■ **EXERCISE DETAILS**
Return the listing below exactly, with the pictures dropped.

■ **DATASET CONTENT**
───
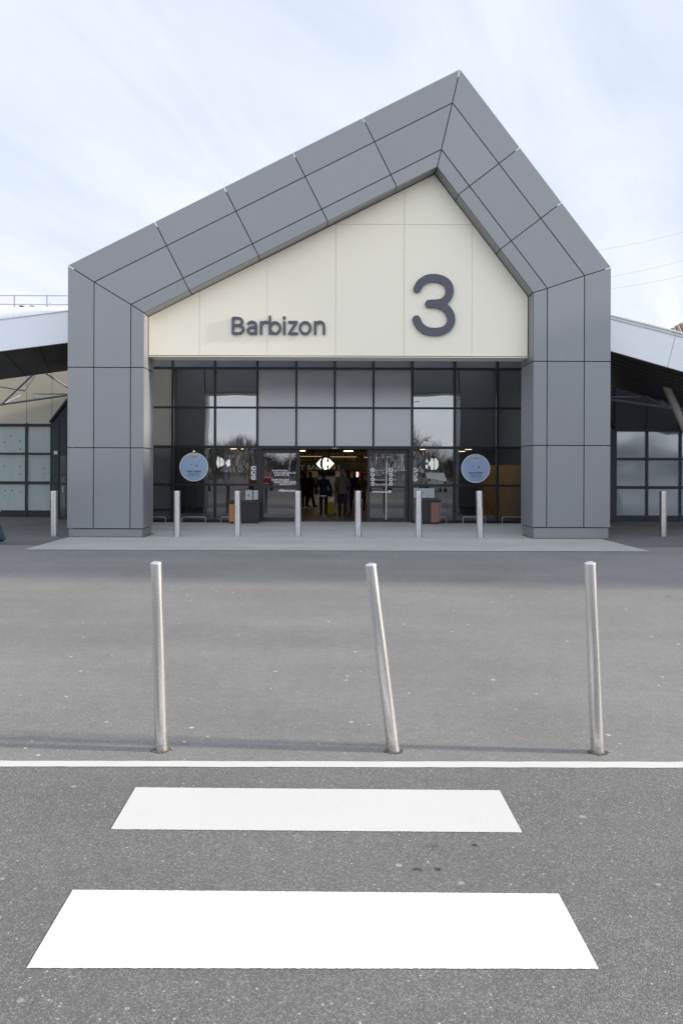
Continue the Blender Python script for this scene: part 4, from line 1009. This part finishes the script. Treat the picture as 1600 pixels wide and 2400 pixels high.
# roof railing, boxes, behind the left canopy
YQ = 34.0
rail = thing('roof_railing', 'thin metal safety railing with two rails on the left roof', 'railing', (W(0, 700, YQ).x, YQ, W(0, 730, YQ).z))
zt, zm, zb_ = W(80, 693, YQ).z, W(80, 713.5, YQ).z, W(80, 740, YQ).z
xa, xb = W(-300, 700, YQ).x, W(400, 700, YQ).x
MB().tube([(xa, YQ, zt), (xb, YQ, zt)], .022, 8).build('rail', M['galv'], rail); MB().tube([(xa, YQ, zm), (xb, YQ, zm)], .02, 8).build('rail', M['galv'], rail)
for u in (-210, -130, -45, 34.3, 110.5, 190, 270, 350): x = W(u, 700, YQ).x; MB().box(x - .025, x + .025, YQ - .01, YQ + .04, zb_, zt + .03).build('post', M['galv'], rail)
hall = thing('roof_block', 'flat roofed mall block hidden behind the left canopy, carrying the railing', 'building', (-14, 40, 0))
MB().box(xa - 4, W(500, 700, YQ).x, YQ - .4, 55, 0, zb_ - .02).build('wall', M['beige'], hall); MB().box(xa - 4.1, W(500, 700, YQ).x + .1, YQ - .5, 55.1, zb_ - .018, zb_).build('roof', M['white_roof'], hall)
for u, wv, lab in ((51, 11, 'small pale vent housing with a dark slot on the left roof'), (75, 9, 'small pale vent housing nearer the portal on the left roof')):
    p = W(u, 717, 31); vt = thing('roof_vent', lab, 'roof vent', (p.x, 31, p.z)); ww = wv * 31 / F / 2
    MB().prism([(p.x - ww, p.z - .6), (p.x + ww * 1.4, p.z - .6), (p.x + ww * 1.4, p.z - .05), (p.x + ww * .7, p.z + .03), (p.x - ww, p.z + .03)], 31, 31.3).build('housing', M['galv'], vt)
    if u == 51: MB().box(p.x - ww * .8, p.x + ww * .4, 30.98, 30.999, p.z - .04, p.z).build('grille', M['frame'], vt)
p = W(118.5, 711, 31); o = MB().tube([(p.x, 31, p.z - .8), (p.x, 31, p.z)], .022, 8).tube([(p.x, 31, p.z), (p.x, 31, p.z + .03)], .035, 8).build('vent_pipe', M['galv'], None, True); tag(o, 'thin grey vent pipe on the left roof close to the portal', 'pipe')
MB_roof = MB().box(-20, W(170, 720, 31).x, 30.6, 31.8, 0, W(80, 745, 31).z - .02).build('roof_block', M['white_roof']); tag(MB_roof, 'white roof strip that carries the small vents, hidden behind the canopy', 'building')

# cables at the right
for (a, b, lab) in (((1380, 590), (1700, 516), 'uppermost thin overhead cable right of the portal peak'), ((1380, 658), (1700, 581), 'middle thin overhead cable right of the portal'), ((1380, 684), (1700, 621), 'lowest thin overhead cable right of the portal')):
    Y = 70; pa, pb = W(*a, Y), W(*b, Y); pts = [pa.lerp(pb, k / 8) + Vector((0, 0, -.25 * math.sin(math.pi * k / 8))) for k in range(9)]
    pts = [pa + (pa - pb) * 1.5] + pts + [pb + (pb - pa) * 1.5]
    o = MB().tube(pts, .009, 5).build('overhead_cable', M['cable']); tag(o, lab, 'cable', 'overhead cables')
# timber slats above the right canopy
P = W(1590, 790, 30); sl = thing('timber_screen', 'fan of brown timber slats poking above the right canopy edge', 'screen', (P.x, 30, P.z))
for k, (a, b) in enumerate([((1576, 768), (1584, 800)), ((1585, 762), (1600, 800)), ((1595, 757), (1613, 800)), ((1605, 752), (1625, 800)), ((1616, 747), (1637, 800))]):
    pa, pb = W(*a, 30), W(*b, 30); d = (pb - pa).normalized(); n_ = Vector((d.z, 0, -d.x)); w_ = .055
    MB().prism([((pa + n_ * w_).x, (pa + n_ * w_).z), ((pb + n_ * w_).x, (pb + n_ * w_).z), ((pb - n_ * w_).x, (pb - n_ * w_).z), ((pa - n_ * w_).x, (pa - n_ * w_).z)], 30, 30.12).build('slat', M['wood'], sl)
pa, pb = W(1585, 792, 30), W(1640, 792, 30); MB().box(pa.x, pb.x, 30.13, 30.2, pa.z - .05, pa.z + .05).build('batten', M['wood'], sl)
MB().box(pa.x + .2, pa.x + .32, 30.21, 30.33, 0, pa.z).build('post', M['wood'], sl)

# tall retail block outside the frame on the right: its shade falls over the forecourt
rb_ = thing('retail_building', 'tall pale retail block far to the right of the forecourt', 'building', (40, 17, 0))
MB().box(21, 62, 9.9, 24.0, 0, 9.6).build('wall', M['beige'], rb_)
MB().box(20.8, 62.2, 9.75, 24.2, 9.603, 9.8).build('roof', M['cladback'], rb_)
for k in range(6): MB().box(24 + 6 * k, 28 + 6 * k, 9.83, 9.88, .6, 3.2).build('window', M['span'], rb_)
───
■ **TASK ANSWER**
Continue the Blender Python script for this scene: part 4, from line 1009. This part finishes the script. Treat the picture as 1600 pixels wide and 2400 pixels high.
# roof railing, boxes, behind the left canopy
YQ = 34.0
rail = thing('roof_railing', 'thin metal safety railing with two rails on the left roof', 'railing', (W(0, 700, YQ).x, YQ, W(0, 730, YQ).z))
zt, zm, zb_ = W(80, 693, YQ).z, W(80, 713.5, YQ).z, W(80, 740, YQ).z
xa, xb = W(-300, 700, YQ).x, W(400, 700, YQ).x
MB().tube([(xa, YQ, zt), (xb, YQ, zt)], .022, 8).build('rail', M['galv'], rail); MB().tube([(xa, YQ, zm), (xb, YQ, zm)], .02, 8).build('rail', M['galv'], rail)
for u in (-210, -130, -45, 34.3, 110.5, 190, 270, 350): x = W(u, 700, YQ).x; MB().box(x - .025, x + .025, YQ - .01, YQ + .04, zb_, zt + .03).build('post', M['galv'], rail)
hall = thing('roof_block', 'flat roofed mall block hidden behind the left canopy, carrying the railing', 'building', (-14, 40, 0))
MB().box(xa - 4, W(500, 700, YQ).x, YQ - .4, 55, 0, zb_ - .02).build('wall', M['beige'], hall); MB().box(xa - 4.1, W(500, 700, YQ).x + .1, YQ - .5, 55.1, zb_ - .018, zb_).build('roof', M['white_roof'], hall)
for u, wv, lab in ((51, 11, 'small pale vent housing with a dark slot on the left roof'), (75, 9, 'small pale vent housing nearer the portal on the left roof')):
    p = W(u, 717, 31); vt = thing('roof_vent', lab, 'roof vent', (p.x, 31, p.z)); ww = wv * 31 / F / 2
    MB().prism([(p.x - ww, p.z - .6), (p.x + ww * 1.4, p.z - .6), (p.x + ww * 1.4, p.z - .05), (p.x + ww * .7, p.z + .03), (p.x - ww, p.z + .03)], 31, 31.3).build('housing', M['galv'], vt)
    if u == 51: MB().box(p.x - ww * .8, p.x + ww * .4, 30.98, 30.999, p.z - .04, p.z).build('grille', M['frame'], vt)
p = W(118.5, 711, 31); o = MB().tube([(p.x, 31, p.z - .8), (p.x, 31, p.z)], .022, 8).tube([(p.x, 31, p.z), (p.x, 31, p.z + .03)], .035, 8).build('vent_pipe', M['galv'], None, True); tag(o, 'thin grey vent pipe on the left roof close to the portal', 'pipe')
MB_roof = MB().box(-20, W(170, 720, 31).x, 30.6, 31.8, 0, W(80, 745, 31).z - .02).build('roof_block', M['white_roof']); tag(MB_roof, 'white roof strip that carries the small vents, hidden behind the canopy', 'building')

# cables at the right
for (a, b, lab) in (((1380, 590), (1700, 516), 'uppermost thin overhead cable right of the portal peak'), ((1380, 658), (1700, 581), 'middle thin overhead cable right of the portal'), ((1380, 684), (1700, 621), 'lowest thin overhead cable right of the portal')):
    Y = 70; pa, pb = W(*a, Y), W(*b, Y); pts = [pa.lerp(pb, k / 8) + Vector((0, 0, -.25 * math.sin(math.pi * k / 8))) for k in range(9)]
    pts = [pa + (pa - pb) * 1.5] + pts + [pb + (pb - pa) * 1.5]
    o = MB().tube(pts, .009, 5).build('overhead_cable', M['cable']); tag(o, lab, 'cable', 'overhead cables')
# timber slats above the right canopy
P = W(1590, 790, 30); sl = thing('timber_screen', 'fan of brown timber slats poking above the right canopy edge', 'screen', (P.x, 30, P.z))
for k, (a, b) in enumerate([((1576, 768), (1584, 800)), ((1585, 762), (1600, 800)), ((1595, 757), (1613, 800)), ((1605, 752), (1625, 800)), ((1616, 747), (1637, 800))]):
    pa, pb = W(*a, 30), W(*b, 30); d = (pb - pa).normalized(); n_ = Vector((d.z, 0, -d.x)); w_ = .055
    MB().prism([((pa + n_ * w_).x, (pa + n_ * w_).z), ((pb + n_ * w_).x, (pb + n_ * w_).z), ((pb - n_ * w_).x, (pb - n_ * w_).z), ((pa - n_ * w_).x, (pa - n_ * w_).z)], 30, 30.12).build('slat', M['wood'], sl)
pa, pb = W(1585, 792, 30), W(1640, 792, 30); MB().box(pa.x, pb.x, 30.13, 30.2, pa.z - .05, pa.z + .05).build('batten', M['wood'], sl)
MB().box(pa.x + .2, pa.x + .32, 30.21, 30.33, 0, pa.z).build('post', M['wood'], sl)

# tall retail block outside the frame on the right: its shade falls over the forecourt
rb_ = thing('retail_building', 'tall pale retail block far to the right of the forecourt', 'building', (40, 17, 0))
MB().box(21, 62, 9.9, 24.0, 0, 9.6).build('wall', M['beige'], rb_)
MB().box(20.8, 62.2, 9.75, 24.2, 9.603, 9.8).build('roof', M['cladback'], rb_)
for k in range(6): MB().box(24 + 6 * k, 28 + 6 * k, 9.83, 9.88, .6, 3.2).build('window', M['span'], rb_)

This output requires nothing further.